Block brings a new methodology to this question. As per standard practice, he uses agricultural input and output core data from the FAO database with purchasing power parity prices to estimate internationally comparable aggregates of agricultural output. He departs from standard practice in that he estimates African agriculture specific PPP exchange rates and international commodity prices.
Doing so, Block finds that Sub-Saharan agricultural productivity growth averaged 0.14% per year over 1960-1984 and 1.24% per year over 1985-2002. However, there has been significant regional variation in productivity growth. Southern Africa has achieved consistently high productivity growth over 1961-2000. West African productivity growth rates became positive around 1975 and exceeded those in Southern Africa over 1980-1995. Sahelian and Middle African countries had negative productivity growth following independence, and rates only became positive in the early and late 1980s respectively. With the exception of East Africa, all African regions experienced accelerated productivity growth after 1985.
Block also analyzes the drivers of agricultural productivity growth. He finds that R&D is the most significant contributor to productivity growth, followed by policy distortions. He estimates that productivity growth would have been 11% higher in the absence of civil wars. Interestingly, paved roads have had little impact on agricultural productivity growth.

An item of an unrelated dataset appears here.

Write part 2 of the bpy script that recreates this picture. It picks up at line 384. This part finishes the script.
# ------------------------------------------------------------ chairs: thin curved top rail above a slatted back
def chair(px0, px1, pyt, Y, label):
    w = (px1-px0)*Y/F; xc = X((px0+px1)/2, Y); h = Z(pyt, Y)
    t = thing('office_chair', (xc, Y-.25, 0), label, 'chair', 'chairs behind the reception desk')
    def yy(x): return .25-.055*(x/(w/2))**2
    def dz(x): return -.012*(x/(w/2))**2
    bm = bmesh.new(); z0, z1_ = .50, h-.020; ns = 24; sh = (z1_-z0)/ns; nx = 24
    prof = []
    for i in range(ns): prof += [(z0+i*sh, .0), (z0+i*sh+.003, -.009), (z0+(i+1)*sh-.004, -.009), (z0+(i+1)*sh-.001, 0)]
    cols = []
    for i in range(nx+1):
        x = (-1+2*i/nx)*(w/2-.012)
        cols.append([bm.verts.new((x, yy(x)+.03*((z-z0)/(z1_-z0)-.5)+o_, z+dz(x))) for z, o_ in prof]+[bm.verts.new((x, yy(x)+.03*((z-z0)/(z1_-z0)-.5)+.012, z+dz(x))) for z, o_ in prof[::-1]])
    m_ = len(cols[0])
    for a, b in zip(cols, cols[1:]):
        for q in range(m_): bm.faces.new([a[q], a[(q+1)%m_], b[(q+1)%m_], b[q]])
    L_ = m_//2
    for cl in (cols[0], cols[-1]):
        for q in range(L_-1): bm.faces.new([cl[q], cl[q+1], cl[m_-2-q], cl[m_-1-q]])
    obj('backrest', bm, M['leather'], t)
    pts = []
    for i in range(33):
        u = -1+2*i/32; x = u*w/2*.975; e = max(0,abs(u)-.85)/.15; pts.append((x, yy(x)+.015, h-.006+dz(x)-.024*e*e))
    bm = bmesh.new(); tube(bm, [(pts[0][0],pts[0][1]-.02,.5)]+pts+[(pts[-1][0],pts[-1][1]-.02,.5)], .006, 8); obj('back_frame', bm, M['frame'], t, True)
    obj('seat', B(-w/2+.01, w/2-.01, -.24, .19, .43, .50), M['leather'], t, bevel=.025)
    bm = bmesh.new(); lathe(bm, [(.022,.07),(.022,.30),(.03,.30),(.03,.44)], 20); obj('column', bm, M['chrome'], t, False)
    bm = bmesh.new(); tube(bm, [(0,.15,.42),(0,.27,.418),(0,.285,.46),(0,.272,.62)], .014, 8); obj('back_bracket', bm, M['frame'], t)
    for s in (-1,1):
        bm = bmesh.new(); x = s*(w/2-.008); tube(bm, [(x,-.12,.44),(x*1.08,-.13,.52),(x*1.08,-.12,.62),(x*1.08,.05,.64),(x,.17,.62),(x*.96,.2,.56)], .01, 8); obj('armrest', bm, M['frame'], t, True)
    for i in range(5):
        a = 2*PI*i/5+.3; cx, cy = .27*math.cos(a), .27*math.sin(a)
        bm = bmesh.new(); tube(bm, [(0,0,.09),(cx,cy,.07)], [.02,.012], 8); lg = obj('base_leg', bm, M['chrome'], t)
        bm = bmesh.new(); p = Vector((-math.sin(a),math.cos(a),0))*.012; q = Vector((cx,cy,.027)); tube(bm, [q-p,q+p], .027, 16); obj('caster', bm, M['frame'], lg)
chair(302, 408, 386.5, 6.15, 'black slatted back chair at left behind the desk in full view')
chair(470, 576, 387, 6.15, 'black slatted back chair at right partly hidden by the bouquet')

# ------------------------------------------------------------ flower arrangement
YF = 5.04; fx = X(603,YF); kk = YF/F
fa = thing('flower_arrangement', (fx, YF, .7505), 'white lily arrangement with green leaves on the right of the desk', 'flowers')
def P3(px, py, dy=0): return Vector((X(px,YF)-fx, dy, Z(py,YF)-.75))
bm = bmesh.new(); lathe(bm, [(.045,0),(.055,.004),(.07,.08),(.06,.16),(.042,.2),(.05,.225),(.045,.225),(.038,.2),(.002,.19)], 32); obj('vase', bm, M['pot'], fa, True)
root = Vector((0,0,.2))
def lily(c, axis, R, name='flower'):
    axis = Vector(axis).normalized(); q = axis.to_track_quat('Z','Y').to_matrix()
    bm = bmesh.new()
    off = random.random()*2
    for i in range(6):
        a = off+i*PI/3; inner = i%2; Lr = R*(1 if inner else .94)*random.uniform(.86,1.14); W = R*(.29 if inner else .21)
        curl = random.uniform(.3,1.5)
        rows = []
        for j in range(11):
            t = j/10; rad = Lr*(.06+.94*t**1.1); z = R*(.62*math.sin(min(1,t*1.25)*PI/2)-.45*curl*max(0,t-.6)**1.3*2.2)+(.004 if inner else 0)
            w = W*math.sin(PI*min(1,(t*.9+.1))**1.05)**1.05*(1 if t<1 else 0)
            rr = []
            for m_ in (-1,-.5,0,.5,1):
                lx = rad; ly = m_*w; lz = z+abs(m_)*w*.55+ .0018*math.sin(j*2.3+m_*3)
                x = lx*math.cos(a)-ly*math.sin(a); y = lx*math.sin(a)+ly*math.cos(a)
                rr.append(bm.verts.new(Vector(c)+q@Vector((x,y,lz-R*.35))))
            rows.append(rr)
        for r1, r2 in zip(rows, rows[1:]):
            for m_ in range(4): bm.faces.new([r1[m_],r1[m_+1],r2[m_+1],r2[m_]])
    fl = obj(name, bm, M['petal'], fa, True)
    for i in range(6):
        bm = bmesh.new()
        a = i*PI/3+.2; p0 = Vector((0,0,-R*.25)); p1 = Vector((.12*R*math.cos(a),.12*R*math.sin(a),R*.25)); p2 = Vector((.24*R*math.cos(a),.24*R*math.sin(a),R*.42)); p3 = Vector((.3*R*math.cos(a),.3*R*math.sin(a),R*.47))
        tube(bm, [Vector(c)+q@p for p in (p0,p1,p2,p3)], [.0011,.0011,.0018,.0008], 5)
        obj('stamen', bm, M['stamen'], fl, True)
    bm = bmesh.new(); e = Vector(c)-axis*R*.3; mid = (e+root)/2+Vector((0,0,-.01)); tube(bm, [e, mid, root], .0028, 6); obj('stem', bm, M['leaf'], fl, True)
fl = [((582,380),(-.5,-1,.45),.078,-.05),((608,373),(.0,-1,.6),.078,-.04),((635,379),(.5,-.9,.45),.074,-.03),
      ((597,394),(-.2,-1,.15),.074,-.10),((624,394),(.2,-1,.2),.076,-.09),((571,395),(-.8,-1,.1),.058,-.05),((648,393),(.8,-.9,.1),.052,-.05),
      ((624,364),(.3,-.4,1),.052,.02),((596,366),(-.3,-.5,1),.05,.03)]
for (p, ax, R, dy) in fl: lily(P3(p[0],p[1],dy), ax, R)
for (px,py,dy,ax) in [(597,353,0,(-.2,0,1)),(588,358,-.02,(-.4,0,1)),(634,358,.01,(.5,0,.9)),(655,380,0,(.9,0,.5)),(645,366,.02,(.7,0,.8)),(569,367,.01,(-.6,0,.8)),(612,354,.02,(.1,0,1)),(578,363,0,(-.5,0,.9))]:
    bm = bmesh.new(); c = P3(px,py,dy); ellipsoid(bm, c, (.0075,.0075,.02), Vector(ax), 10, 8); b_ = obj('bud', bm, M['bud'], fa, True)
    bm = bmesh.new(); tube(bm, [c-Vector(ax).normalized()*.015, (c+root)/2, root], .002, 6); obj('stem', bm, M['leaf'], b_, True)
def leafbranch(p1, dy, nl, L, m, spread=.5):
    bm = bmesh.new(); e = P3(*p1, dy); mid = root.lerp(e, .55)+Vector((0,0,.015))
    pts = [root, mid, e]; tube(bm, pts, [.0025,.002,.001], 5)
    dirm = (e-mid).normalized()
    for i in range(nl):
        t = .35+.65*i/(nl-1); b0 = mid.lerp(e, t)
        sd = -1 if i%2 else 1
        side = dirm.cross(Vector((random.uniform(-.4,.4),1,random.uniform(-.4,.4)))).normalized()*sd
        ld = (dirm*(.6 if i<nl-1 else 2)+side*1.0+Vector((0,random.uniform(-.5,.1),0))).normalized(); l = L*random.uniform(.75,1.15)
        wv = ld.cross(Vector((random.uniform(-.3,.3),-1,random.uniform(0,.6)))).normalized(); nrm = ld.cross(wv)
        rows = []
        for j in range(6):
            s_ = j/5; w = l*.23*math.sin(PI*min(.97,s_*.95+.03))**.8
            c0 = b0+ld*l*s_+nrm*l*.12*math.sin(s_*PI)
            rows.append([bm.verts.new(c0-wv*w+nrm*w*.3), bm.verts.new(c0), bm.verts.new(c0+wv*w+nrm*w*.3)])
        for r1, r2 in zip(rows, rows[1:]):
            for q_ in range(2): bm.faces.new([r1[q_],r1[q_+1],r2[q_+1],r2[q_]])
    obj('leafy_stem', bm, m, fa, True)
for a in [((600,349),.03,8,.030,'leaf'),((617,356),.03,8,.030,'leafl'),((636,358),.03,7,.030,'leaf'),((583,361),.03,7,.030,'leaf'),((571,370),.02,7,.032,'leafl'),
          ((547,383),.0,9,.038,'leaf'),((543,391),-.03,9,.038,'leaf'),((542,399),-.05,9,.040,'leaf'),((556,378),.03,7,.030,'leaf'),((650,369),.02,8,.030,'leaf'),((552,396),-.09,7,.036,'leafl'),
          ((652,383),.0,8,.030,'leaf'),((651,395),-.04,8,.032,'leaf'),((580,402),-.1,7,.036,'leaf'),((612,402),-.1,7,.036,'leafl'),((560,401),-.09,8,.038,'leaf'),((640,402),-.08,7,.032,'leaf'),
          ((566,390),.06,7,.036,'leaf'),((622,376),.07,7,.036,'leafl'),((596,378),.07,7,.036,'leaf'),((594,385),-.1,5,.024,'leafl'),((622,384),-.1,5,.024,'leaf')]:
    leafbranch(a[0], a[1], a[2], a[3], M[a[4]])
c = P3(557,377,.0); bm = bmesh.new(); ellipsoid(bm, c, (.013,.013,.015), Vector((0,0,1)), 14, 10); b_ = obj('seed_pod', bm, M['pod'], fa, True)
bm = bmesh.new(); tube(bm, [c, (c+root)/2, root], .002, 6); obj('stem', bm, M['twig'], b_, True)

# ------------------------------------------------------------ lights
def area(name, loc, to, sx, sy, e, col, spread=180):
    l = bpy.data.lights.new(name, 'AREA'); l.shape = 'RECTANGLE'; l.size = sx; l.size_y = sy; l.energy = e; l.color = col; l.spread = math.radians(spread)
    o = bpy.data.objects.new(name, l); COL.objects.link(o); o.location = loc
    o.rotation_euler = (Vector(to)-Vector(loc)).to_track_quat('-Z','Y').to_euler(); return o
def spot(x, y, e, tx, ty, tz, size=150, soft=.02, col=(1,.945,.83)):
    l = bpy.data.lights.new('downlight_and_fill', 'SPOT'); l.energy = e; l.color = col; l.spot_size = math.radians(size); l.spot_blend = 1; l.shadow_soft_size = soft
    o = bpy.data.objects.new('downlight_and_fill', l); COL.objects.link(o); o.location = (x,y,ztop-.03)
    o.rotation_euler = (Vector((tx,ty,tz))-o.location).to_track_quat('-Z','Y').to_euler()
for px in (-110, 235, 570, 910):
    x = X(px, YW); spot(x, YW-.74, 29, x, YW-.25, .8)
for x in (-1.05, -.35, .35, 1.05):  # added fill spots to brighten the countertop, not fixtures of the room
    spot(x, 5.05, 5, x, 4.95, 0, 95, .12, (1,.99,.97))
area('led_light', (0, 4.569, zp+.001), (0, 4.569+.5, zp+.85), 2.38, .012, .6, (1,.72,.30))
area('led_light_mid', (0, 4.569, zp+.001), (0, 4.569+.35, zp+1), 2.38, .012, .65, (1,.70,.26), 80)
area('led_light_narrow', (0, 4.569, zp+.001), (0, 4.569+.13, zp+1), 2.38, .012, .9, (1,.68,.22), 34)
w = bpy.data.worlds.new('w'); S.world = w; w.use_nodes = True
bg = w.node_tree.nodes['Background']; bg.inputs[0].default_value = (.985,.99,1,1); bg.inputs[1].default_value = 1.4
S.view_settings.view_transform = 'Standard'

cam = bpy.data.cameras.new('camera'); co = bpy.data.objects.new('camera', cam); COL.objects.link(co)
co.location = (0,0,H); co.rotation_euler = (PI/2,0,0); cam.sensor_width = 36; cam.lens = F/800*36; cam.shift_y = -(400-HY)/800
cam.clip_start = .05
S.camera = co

Overall, this paper supports the thesis that African agricultural productivity has experienced a recovery since 1985, and identifies R&D as the most important driver of that recovery. This is somewhat troubling when matched against current trends in African R&D, and especially the less than impressive productivity growth in the 2000s following underinvestment in R&D in the 1990s. The policy implication of this work is that consonant with CAADP arguments, more investment in African agricultural R&D is warranted.